The muthianas use their hands between the rocks and sand covered in seaweed. They use their feet to feel the seabed, to walk further as the tide recedes. They do not go beyond the sea horizon but get close enough to hear the sound of the sea, and, under the blazing sun, murmur songs taught by their mothers and grandmothers, which they teach to their daughters and granddaughters.
This is how some muthianas live in Mozambique Island, a coral island off the north coast of Mozambique, declared a World Heritage Site by UNESCO in 1991. Mozambique Island was and still is a meeting point of worldwide cultures. The island holds living testimony to human interactions with the sea, reflecting ways of life, cultural practices, and symbolic visions that continue to shape coastal communities to this day.

Here, women are taught that the sea is not for them, that they belong on the shore. Women grow up hearing, “On the boat, there is no space for women. The day a woman gets on a boat and goes fishing, there will be no fish”. Here, women play both reproductive and caregiving roles. Women are responsible for collecting shells, processing fish, and passing on traditional knowledge to younger generations. The productive role is left to men, seen as those who dominate the space beyond the shore, the seas. They fish, sail, and own the boats.
The women of the island, the muthianas, are much more. They are made up of those who practice freediving, disappearing from the surface with their instinct and the air in their lungs; women who know the tides and the phases of the moon, who don't own dhows but master the art of the currents, sing while cleaning fish, observe the reef; women who carry the memory and pass on knowledge about the sea among sisters and mothers. This mastery, which no one calls navigation or maritime knowledge, is seen simply as survival skills. Without boats, the muthianas have become water women, daughters of the sea.

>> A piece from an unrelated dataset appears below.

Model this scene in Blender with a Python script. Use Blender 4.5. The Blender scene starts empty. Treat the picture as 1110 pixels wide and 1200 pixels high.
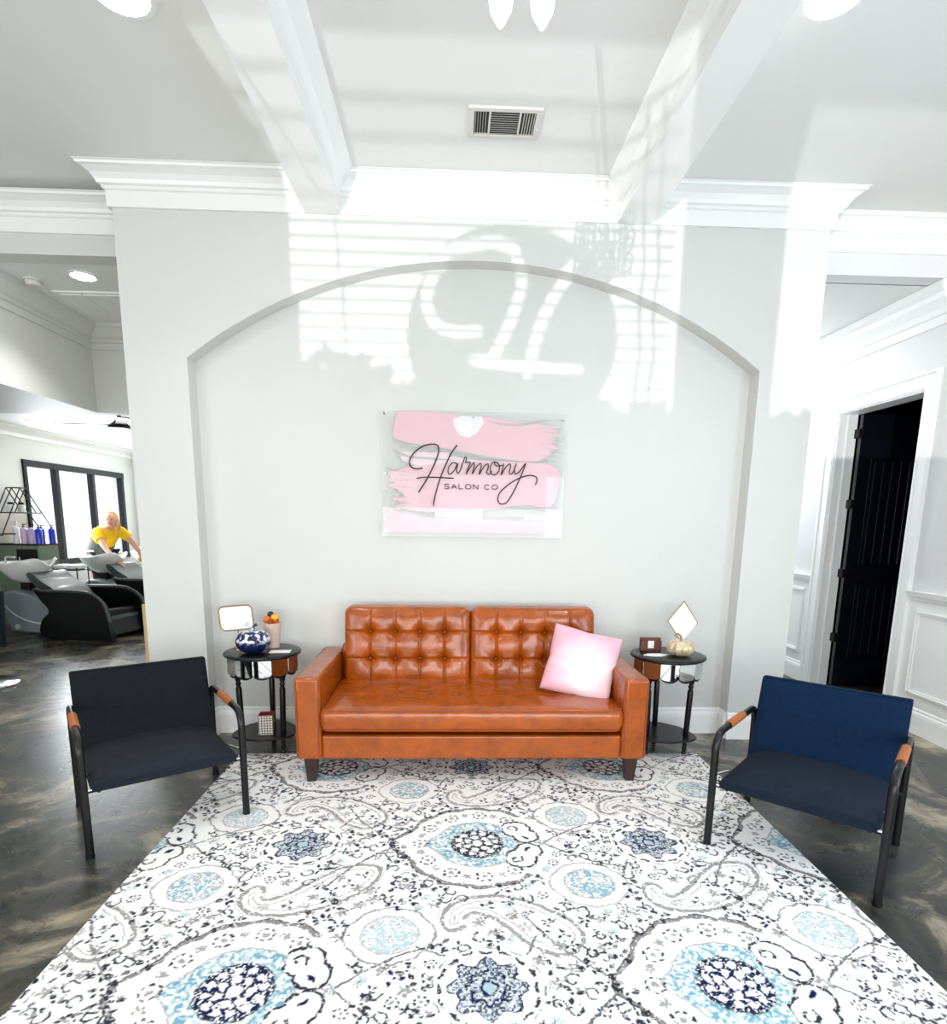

If women don't belong to the sea, why does the sea memorise their bodies and remember their hands?
At some point, over the years, the sea became divided by gender. What was once seen or addressed as a division of labour solidified as doctrine. What may have been implemented as protection was transformed into prohibition. On an island often described by its immaculate architecture moulded into its buildings, here the heritage is easily observed when built; what is practised when the tide is low is hardly seen. The knowledge carried by delicate hands, by the wet capulana with seawater, by the hands that hold the spear, by the voice in the songs, murmured under the sun, and by the pale skin of salt. These, too, are archives, are heritage.

The institutions responsible for heritage management tend to preserve buildings, protect landscapes, and catalogue monuments. Social roles also need to be preserved. “This is our culture, we say,” shaped by centuries of interaction, exchange, religion, and colonial governance – just like the buildings the tourists come to see. It is our social architecture.
The tide is not fixed, the sea recognises no limits. It is not the sea that dictates or draws the line between what is permitted and what is forbidden. It is not the sea that announces who is allowed to enter; it recognises no categories. It responds to gravity and wind, not to gender. As a child, we watched women returning with baskets full of shellfish, octopus wrapped in their capulanas, their eyes red from the salt of the seawater. All cheerful, chatting amongst themselves and always accompanied. While the fishermen return with their boats full of nets and fish caught in the open sea, they negotiate with the fish to prepare and sell them in the local market, and some even sell them in the fish market. They are the before, the during, and the after. They are not seen as pioneers; they are not known as fisherwomen, only as those who practice what they have been taught.
On Mozambique Island, women may be said to belong to the coast, but the coast is not separate from the sea. It is where the sea begins. At low tide, when the reef appears, and the horizon shines, the daughters of the sea advance, not to dominate a space, but to continue a relationship that has always existed, beyond the language used to describe it.